Formation and Registration of a Private Limited Company under Companies Act, 2013

Introduction

Forming a Private Limited Company (PLC) is a popular way to start a business in India. Governed by the Companies Act, 2013, a PLC offers numerous benefits including limited liability, separate legal identity, and perpetual succession. In this comprehensive guide, we will walk you through the step-by-step process of forming and registering a Private Limited Company in India.

Benefits of a Private Limited Company

  • Limited Liability: Shareholders’ liability is limited to their investment in shares.
  • Separate Legal Entity: A PLC is a distinct legal entity separate from its owners.
  • Perpetual Succession: The company continues to exist even if the owners change.
  • Ease of Fundraising: Easier access to capital through equity funding.
  • Enhanced Credibility: Increases credibility and trust among customers and investors.

Requirements for Registering a Private Limited Company

  • Minimum of 2 and a maximum of 200 members.
  • Minimum of 2 directors.
  • One of the directors must be a resident of India.
  • Unique name for the company.
  • Registered office address in India.

Step-by-Step Process to Register a Private Limited Company

  1. Obtain Digital Signature Certificate (DSC)

    The first step is to obtain a Digital Signature Certificate for the proposed directors. This is required for filing online documents.

  2. Apply for Director Identification Number (DIN)

    Directors need to apply for a Director Identification Number by submitting the DIR-3 form along with proof of identity and address.

  3. Name Approval

    The next step is to choose a unique name for the company and get it approved by the Registrar of Companies (RoC). This is done by submitting the RUN (Reserve Unique Name) form.
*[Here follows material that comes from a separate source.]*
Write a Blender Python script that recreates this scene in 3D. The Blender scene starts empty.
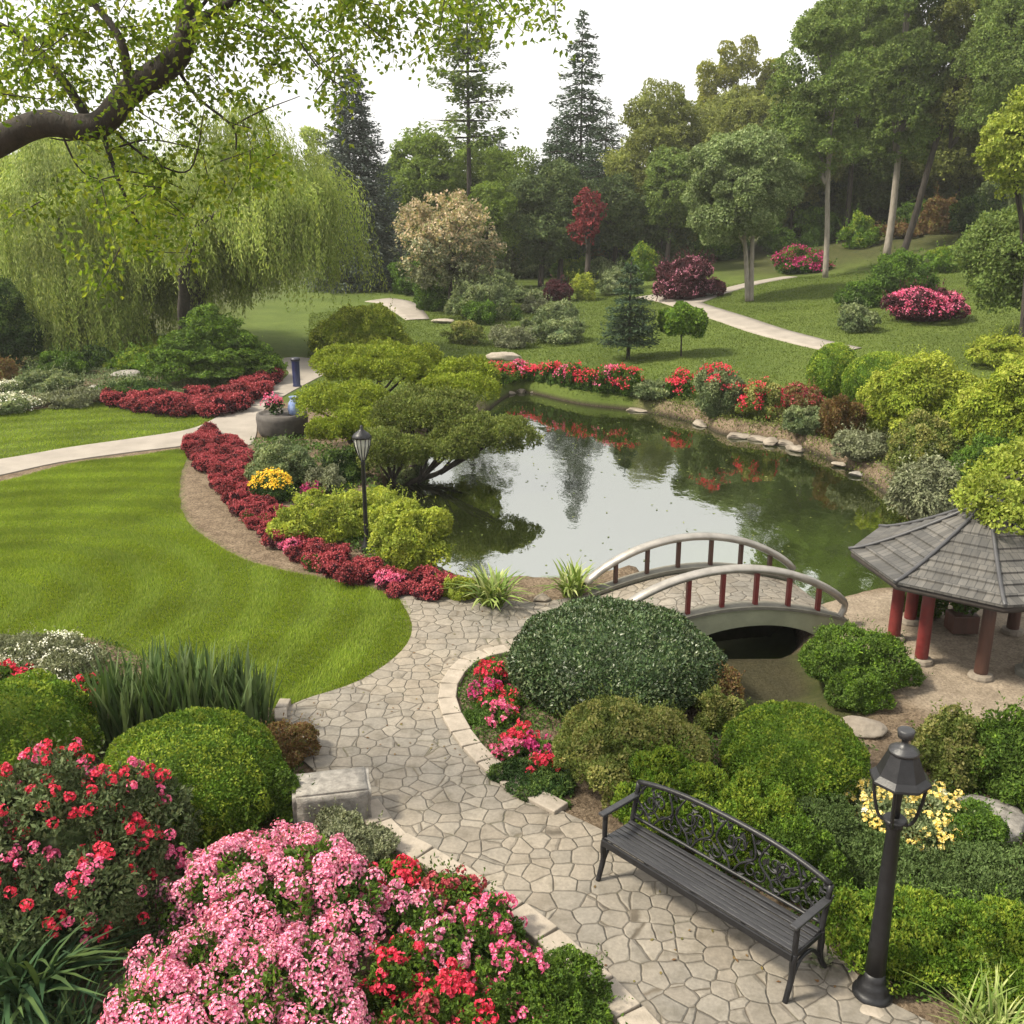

  4. File Incorporation Documents

    Prepare and file the incorporation documents including the Memorandum of Association (MoA) and Articles of Association (AoA) with the RoC. These documents outline the company’s objectives, rules, and regulations.

  5. Obtain Certificate of Incorporation

    Once the RoC is satisfied with the submitted documents, they will issue a Certificate of Incorporation. This certificate serves as proof that the company is registered.

  6. Apply for PAN and TAN

    After incorporation, apply for the company’s Permanent Account Number (PAN) and Tax Deduction and Collection Account Number (TAN).

  7. Open a Bank Account

    Finally, open a bank account in the name of the company to facilitate financial transactions.

Compliance Requirements for a Private Limited Company

After registration, a Private Limited Company must adhere to various compliance requirements under the Companies Act, 2013, such as holding regular board meetings, maintaining statutory registers, filing annual returns, and more.

Conclusion

Registering a Private Limited Company in India involves several steps, but the benefits make it a worthwhile endeavor. By following the guidelines and ensuring compliance with the Companies Act, 2013, you can set a solid foundation for your business.